Sukai Secka, External Affairs Intern, Money and Mental Health

Introducing: Sukai Secka

16 February 2026

  • Sukai has joined Money and Mental Health as its new External Affairs Intern, a role in which she’ll be contributing to our campaigning and communications work.
  • In this introductory blog, Sukai writes about why mental health – and its link with financial systems – is personal.
  • Drawing on her studies and other work experience, Sukai explains why the charity’s work and goals resonate with her experience.

For much of my life, mental health hasn’t been an abstract concept or a policy area; it’s been a daily reality shaped by responsibility, resilience, and systems all too rarely fit the people navigating them.

Why it matters

One of my parents lives with schizophrenia. When their mental health deteriorated, the practical responsibility of holding everything together fell to my other parent. They managed the bills, figured out the payments, dealt with institutions, and tried to maintain a sense of normality for our household while navigating systems that offered little flexibility or understanding. Mental illness affected our family, but financial pressure often determined how manageable that illness became, both for the person living with the condition and for those supporting them.

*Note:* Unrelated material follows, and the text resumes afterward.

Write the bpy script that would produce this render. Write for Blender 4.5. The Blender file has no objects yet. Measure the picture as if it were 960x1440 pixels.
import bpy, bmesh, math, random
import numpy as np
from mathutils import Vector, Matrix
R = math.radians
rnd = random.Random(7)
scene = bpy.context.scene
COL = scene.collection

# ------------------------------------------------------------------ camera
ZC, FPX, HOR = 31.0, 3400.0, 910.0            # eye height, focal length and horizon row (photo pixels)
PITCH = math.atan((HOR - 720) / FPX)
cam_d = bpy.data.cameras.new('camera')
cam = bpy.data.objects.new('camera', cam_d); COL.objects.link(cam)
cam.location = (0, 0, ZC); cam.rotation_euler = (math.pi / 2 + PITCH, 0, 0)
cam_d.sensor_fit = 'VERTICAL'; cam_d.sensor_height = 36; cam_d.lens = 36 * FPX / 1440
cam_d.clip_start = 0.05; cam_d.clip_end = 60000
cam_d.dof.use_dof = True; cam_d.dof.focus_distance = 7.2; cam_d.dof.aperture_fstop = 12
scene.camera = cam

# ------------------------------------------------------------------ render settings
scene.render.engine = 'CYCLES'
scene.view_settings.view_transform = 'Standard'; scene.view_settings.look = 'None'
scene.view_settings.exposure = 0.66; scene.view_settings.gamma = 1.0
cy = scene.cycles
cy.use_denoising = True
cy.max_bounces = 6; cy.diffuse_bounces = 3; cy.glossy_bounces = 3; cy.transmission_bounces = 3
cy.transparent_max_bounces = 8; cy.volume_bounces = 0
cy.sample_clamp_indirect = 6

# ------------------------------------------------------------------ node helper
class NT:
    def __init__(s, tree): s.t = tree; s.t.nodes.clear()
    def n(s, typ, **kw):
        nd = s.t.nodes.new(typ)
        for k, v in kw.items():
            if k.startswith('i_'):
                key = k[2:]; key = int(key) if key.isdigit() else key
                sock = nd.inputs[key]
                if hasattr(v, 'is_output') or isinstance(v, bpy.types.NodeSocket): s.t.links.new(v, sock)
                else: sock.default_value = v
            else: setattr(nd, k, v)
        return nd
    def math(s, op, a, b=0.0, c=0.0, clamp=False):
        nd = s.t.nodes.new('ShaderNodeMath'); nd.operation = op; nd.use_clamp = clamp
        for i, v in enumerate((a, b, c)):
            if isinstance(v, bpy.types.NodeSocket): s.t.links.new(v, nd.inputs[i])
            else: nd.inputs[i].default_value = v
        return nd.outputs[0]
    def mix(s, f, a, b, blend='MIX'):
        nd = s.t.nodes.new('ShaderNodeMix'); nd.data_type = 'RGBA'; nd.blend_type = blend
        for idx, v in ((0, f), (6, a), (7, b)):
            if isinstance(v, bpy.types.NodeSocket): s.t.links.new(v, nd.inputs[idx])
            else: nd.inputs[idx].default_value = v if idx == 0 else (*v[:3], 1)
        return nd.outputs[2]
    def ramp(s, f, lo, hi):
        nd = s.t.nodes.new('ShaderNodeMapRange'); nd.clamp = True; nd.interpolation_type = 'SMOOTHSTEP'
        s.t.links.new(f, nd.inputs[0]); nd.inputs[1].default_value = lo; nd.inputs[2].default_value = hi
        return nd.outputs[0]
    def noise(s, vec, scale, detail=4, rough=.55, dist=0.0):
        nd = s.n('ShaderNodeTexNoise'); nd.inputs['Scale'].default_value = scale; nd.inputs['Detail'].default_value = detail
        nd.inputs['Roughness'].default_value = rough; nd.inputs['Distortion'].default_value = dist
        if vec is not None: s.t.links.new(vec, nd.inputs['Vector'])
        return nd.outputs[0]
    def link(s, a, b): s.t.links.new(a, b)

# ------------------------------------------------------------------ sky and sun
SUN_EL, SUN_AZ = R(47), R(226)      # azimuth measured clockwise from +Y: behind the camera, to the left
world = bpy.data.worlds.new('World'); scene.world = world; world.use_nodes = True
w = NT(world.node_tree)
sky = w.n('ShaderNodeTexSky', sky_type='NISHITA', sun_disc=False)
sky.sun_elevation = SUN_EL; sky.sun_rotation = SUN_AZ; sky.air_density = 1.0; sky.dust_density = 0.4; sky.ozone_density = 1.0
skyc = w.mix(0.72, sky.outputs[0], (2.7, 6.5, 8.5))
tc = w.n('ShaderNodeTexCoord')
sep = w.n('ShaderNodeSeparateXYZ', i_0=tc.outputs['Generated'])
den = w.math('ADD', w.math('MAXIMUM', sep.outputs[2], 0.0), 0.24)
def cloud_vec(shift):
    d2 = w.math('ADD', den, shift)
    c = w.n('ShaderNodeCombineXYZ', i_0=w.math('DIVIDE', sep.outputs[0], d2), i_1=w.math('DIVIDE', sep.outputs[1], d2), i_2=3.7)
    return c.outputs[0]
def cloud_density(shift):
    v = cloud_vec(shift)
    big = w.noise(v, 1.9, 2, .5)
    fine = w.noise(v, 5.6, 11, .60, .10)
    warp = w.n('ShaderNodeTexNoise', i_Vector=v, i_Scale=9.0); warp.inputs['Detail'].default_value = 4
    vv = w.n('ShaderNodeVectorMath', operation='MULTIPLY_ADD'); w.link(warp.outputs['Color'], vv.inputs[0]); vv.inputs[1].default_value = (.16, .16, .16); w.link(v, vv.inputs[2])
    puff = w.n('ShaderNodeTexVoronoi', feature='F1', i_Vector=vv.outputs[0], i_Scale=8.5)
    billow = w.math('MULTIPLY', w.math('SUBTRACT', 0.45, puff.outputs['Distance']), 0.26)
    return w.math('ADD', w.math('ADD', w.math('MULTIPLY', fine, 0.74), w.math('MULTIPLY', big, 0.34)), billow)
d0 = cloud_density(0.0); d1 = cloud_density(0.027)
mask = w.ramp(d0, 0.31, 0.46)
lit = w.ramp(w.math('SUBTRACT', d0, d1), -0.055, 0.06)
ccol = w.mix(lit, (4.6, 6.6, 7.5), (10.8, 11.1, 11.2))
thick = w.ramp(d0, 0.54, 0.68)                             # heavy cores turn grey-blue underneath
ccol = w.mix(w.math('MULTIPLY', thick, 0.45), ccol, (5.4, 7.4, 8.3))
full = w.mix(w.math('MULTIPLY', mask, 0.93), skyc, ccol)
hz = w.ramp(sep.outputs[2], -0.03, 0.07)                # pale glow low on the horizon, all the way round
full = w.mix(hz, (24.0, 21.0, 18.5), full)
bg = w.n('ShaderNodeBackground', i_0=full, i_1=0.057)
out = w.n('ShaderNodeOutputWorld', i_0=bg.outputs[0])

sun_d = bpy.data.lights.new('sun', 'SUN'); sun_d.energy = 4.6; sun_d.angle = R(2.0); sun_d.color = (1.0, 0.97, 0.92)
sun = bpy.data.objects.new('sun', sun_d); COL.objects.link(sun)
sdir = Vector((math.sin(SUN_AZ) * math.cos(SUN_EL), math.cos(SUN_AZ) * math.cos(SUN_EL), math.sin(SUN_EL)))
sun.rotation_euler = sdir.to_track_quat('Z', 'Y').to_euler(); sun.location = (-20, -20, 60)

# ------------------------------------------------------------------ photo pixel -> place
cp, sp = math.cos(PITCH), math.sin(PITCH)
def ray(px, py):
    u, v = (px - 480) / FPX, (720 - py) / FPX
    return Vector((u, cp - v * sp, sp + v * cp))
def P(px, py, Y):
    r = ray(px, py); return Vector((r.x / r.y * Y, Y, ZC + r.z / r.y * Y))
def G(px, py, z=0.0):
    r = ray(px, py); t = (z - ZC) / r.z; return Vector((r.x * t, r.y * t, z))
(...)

What stayed with me was how unforgiving financial systems can be in moments of crisis. Illness did not pause deadlines or expectations. Instead, stress compounded: letters, payments, eligibility rules, and barriers to access all became part of the landscape people had to navigate while unwell or supporting someone who was. The burden of crisis was emotional, but also financial and administrative – and it often fell hardest on those least equipped to manage it.

Growing up, I came to understand that money is not just about income. It is about stability, dignity, and the ability to plan beyond survival. When financial pressure increases, standards of living decline quickly, and opportunities narrow. This has consequences for social mobility that are rarely acknowledged. Without access to fair, flexible financial support, people with mental health problems, and those supporting them, are pushed into reactive cycles where crisis management replaces long-term security.

How my experience fits

This understanding has deepened through my work as a volunteer with The Kintsugi Way, a charity supporting survivors of domestic violence and sexual abuse. Working there, I saw how closely mental health, financial control and vulnerability can intersect. Many survivors were navigating trauma alongside anxiety, depression, or other mental health challenges, often while facing economic abuse, housing insecurity or debt. For people with lived experience, financial dependence and rigid systems frequently compounded harm, making recovery and independence harder to achieve.

What’s become clear to me is that lived experience is not peripheral to policymaking; it is essential to it. I’ve seen how gaps in policy translate into harm, and how small design choices can have enormous consequences for people at their most vulnerable.

My academic journey has helped me connect these experiences to wider structures. Studying Politics at undergraduate level, and International Studies and Diplomacy at postgraduate level, gave me the tools to analyse how governance and policy design can shape our everyday lives. I became particularly interested in how lasting and impactful change often has to come from below, from lived experience and frontline insight into the institutions that set the rules. Good policy doesn’t arrive from nowhere; it responds to what is happening on the ground, in people’s daily lives.

Bringing it all together

Money and Mental Health brings these strands together in a way that feels both necessary and distinctive. Its work recognises that financial insecurity is not simply a background issue for people with mental health problems, but a driver of distress and inequality. By centring lived experience and translating it into evidence and recommendations, the charity challenges systems that too often prioritise efficiency over humanity.

I joined Money and Mental Health because I believe financial security and good mental wellbeing should be a foundation, not a privilege. I’m excited to contribute to work that improves how financial systems respond to people with lived experience of mental health problems. I’m looking forward to supporting our campaigning work to help create fairer, more supportive systems that improve everyday realities.